“How to Queer Ecology, One Goose at a Time”
By: Alex Johnson
Alex Johnson uses the personal example of his own identity as a queer male to begin the discussion about the necessity of “queering” ecology. Johnson feels that ecology, as it presently stands, is incredibly uncomfortable with embracing ambiguity, and resultantly reinforces rigid and exclusionary ideas of “natural”. He discusses the reluctance of scientists to acknowledge and conclude same-sex partnerships within geese as an example of this rigidity. The rigidity of the concept of nature is something that Johnson argues is part of a structure that puts certain groups in power over the other and further entrenches dominant identities as “normal”. He lists men/women, white/people of color, and straight/queer as several examples of these power dynamics where the “norm” is valorized as the “natural”, thus giving it power.
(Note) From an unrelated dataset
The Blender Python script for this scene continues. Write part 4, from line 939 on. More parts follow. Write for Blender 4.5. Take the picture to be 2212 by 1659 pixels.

This is the one aspect of Johnson’s argument that I don’t entirely agree with, as the binaries always present complications. For example, if the men/women dynamic places men as the “powerful” and thus “natural” group, that is in opposition with the narrative of women being “more natural” and men being “more cultural”. The real distinction he needed to make was between the ideas of something being “natural” versus “found in nature”. Additionally, while Johnson aims to argue for a comfort in ambiguity, he doesn’t address the overlap of identities and how that “further queers” the picture. Despite this, the main argument of queer ecology being “the study of dynamics across all phenomena” is an important point to expand currently inflexible constructions of “natural”.